Mental health is the ability to think, understand self-awareness, opponent awareness, and generally make good decisions in competitive play. The key to the mental game is having the level-headedness to hit the shot the moment demands.
Emotional health is the ability to manage emotions under stress. This involves mastering performance anxieties common to the game.
The most common cause of our athlete’s painful losses is due to emotional self-destruction. It is often easier to blame a loss on poor mechanics and sloppy footwork, but performance anxiety is the most painful cause of a loss to accept.
To the uneducated tennis parent, this means there’s something broken deep inside our child, and it’s likely our fault. I’m here to tell you that they are not broken; they are normal. It just takes digging deeper to find solutions to emotional problems. Here’s a start.
Solutions:
- Emotional healthy athletes have parents who identify the true causes of their losses. They observe competition and listen to their children. In quiet moments, such as before bed, the real cause of a loss is found in the athlete’s words, facial expressions, and body language.
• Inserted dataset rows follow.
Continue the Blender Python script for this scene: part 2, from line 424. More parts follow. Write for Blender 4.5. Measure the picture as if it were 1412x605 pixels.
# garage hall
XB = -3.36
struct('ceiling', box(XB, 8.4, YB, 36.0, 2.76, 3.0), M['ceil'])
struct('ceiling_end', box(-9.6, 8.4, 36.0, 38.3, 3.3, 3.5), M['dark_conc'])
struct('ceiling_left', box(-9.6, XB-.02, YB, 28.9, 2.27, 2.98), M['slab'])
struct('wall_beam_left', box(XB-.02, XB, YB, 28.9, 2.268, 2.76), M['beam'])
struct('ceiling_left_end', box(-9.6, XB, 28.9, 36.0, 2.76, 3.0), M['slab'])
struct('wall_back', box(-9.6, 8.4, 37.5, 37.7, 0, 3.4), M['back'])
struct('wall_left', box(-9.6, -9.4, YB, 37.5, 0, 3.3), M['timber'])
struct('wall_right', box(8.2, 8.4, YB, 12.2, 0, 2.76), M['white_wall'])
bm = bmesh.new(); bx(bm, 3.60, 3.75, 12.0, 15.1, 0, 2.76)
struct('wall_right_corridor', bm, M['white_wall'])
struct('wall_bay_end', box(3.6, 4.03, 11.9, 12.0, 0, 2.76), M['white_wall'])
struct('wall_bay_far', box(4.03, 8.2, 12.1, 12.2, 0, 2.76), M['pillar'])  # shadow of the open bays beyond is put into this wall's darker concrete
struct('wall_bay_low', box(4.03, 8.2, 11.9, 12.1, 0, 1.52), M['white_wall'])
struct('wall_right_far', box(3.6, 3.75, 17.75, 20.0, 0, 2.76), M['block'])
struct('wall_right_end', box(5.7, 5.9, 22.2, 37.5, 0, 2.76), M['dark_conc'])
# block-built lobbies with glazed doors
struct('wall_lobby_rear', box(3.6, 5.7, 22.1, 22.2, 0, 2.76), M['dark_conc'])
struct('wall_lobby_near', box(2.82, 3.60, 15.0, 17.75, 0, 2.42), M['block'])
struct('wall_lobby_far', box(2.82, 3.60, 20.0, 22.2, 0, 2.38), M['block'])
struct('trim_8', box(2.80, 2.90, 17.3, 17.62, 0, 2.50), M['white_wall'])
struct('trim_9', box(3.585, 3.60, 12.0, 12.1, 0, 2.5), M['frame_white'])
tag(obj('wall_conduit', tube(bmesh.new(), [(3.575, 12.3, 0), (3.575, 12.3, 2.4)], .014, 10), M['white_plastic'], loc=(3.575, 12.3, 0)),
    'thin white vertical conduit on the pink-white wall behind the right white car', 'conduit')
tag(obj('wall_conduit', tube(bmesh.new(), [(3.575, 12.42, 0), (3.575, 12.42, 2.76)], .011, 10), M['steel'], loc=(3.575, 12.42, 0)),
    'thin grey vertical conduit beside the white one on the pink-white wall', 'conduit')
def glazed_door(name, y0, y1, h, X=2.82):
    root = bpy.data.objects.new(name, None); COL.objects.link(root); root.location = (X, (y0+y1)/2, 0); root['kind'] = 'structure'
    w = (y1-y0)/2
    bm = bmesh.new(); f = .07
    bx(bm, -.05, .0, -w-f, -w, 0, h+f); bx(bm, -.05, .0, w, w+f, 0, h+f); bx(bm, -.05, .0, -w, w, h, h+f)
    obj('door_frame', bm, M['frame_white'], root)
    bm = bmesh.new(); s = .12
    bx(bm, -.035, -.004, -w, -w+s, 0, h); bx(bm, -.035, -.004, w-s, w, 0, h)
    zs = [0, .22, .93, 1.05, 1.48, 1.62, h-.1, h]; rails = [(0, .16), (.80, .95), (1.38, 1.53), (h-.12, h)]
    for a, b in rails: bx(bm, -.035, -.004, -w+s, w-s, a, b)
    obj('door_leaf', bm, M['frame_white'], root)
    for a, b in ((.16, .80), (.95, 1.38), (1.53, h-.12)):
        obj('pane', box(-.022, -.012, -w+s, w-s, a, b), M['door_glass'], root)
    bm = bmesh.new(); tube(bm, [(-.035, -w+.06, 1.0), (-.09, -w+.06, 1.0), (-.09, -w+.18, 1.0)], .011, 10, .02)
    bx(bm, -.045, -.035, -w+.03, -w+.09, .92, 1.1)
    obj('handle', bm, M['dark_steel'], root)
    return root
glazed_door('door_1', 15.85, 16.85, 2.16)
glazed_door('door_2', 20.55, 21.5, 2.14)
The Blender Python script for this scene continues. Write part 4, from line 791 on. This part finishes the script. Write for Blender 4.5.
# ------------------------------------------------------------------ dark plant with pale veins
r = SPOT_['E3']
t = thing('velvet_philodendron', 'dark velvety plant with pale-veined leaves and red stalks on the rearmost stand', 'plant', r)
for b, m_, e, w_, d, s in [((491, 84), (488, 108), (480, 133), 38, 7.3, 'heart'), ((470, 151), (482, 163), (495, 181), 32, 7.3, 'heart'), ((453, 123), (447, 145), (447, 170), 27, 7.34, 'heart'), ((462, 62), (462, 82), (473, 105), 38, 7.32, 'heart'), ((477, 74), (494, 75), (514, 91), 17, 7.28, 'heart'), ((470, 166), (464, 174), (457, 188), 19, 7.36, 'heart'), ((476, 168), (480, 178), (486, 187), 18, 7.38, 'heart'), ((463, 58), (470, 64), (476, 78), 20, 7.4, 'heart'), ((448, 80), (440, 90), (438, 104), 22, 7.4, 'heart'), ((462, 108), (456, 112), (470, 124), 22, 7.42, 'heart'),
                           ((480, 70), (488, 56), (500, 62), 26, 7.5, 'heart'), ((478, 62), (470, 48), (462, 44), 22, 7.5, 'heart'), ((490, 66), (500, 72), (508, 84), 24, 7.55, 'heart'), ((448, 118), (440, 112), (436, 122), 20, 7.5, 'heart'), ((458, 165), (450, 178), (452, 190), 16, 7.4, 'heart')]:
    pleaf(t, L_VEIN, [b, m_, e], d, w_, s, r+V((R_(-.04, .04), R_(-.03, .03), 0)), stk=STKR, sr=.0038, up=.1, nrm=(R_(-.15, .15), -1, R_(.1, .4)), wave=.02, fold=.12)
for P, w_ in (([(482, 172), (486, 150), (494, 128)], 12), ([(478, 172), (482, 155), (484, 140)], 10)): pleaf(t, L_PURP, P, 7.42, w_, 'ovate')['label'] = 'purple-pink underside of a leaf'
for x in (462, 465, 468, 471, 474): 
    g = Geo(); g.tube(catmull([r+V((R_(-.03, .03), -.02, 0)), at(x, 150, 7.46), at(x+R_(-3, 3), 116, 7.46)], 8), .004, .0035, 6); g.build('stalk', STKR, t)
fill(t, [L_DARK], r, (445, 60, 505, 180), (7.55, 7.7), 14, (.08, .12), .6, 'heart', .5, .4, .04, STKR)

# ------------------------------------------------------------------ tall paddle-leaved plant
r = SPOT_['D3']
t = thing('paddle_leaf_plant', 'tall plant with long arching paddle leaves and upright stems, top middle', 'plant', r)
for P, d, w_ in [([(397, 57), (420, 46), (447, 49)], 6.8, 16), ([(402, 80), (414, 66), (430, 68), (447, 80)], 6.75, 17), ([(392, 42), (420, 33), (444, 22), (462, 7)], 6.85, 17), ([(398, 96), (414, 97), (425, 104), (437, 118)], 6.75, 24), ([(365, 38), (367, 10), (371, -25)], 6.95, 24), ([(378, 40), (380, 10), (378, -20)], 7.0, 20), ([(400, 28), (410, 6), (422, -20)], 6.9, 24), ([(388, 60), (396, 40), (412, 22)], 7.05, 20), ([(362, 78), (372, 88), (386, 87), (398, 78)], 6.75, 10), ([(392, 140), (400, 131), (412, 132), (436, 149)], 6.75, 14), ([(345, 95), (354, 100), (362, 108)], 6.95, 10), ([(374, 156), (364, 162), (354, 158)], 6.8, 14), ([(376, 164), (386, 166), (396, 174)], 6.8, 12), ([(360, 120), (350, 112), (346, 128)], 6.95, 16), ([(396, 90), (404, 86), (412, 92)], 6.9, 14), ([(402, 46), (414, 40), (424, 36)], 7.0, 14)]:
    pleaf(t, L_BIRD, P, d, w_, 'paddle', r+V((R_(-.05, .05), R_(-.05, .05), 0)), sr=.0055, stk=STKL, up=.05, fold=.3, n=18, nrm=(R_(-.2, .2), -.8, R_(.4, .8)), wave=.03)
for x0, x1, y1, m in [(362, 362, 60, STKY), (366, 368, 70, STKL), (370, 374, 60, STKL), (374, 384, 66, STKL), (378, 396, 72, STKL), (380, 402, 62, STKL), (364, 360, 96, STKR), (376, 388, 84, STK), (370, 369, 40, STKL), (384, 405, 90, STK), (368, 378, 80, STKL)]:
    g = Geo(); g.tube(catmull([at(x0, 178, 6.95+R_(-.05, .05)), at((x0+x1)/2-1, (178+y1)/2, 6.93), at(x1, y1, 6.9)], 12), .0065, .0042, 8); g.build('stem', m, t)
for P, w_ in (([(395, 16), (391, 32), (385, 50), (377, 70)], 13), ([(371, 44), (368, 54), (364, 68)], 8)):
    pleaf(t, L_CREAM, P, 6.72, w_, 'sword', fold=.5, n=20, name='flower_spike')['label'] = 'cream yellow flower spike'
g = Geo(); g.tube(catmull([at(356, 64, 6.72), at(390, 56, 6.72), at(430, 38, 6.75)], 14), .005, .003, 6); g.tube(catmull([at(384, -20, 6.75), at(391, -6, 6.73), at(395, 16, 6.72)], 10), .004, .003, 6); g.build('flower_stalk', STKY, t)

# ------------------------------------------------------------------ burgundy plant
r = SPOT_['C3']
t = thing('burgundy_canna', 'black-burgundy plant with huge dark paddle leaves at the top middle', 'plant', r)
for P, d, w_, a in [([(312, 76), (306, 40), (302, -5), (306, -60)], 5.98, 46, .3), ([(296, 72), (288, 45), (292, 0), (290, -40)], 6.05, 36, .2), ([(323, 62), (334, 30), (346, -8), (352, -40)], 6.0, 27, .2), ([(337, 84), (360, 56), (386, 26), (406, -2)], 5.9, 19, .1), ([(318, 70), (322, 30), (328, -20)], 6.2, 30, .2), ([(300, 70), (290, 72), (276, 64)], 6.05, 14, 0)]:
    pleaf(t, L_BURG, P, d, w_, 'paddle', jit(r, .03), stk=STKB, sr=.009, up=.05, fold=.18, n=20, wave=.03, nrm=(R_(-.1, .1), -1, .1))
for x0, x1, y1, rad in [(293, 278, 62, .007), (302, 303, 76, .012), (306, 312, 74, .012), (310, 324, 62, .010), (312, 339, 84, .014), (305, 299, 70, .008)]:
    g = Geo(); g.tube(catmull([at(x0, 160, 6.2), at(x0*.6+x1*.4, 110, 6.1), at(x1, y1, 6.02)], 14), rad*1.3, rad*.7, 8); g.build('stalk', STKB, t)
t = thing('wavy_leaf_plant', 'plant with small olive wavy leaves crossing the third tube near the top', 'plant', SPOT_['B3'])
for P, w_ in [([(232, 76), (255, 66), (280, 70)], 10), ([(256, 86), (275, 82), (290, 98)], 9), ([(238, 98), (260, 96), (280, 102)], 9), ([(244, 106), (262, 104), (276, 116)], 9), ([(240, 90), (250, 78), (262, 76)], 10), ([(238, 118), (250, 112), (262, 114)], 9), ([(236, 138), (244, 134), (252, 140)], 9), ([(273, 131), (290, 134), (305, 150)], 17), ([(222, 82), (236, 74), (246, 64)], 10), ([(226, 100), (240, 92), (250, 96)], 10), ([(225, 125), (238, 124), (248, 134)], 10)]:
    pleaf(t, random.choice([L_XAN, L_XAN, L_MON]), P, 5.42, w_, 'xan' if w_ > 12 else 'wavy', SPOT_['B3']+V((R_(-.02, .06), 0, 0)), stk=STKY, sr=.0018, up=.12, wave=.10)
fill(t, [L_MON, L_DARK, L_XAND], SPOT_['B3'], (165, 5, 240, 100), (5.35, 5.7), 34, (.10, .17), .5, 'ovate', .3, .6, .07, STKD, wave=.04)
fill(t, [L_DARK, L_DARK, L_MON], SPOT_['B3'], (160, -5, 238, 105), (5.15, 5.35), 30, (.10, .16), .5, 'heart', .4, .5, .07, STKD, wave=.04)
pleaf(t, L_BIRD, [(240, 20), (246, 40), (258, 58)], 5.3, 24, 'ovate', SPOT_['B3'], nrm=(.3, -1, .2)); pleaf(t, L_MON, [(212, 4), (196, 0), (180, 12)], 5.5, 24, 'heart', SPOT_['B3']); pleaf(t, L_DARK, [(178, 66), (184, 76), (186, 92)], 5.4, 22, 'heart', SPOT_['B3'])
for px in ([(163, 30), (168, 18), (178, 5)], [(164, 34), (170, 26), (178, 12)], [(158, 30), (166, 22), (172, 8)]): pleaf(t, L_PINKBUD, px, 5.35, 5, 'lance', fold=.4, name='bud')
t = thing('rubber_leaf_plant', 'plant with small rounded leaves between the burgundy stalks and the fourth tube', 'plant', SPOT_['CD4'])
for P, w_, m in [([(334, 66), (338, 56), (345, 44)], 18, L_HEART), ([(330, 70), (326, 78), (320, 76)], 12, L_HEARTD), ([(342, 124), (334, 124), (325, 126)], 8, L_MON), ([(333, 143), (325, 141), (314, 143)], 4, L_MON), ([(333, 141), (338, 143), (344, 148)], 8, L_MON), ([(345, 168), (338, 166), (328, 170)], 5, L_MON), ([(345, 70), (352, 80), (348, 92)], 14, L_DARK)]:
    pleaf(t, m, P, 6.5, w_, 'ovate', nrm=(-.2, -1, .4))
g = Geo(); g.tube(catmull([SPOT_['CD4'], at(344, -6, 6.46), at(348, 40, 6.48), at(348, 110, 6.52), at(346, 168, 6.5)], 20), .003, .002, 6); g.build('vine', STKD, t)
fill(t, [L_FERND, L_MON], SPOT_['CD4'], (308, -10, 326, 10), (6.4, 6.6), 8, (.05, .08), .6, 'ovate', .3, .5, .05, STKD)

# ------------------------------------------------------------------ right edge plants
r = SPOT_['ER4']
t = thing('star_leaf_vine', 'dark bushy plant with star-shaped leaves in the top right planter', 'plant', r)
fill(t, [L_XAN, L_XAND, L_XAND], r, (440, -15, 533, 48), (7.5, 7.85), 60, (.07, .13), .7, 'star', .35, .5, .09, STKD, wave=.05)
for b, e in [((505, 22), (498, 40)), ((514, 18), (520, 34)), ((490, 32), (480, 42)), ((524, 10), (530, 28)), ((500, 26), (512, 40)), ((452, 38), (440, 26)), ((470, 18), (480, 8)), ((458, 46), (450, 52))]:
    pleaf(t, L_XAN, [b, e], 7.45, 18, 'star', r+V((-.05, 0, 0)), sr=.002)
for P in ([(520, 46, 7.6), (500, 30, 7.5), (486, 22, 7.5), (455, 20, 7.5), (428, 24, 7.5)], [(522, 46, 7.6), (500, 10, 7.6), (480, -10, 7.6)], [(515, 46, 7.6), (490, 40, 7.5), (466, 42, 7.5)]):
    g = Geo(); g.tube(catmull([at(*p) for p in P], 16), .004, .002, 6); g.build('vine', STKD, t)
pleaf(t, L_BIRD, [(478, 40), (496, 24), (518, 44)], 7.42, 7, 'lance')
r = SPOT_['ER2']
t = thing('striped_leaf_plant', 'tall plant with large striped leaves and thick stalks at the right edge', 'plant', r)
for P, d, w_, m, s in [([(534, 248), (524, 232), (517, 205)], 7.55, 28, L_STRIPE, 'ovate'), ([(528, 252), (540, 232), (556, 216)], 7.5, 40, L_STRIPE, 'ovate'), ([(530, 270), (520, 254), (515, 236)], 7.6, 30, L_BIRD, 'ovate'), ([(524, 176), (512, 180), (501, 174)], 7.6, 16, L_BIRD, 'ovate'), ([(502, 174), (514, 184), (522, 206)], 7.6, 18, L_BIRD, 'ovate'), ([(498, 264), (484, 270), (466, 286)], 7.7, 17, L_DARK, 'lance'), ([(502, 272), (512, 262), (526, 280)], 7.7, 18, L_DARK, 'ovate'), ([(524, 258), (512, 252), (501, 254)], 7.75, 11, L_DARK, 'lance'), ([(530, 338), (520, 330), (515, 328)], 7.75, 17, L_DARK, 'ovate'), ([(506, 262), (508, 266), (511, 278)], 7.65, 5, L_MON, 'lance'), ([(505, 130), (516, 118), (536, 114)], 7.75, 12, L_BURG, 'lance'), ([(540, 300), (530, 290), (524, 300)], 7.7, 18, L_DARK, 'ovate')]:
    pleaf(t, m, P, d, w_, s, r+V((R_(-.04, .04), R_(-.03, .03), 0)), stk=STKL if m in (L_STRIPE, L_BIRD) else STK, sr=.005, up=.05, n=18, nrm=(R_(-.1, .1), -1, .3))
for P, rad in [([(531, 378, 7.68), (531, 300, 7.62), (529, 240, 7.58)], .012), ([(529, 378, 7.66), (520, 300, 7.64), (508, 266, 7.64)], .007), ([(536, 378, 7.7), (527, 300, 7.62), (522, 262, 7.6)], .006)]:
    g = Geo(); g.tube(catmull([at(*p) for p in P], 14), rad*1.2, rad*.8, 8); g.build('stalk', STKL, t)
- Tennis coaches typically teach the hardware and don’t attend tennis matches. So, it’s the parent’s job to understand the common performance anxieties found in competition. These include fear, nervousness, choking, panicking, loss of focus, and inability to close out leads.
- Parents should teach athletes that their thoughts and feelings aren’t always reality. Emotional speculations shouldn’t control the athlete; the athlete should control them.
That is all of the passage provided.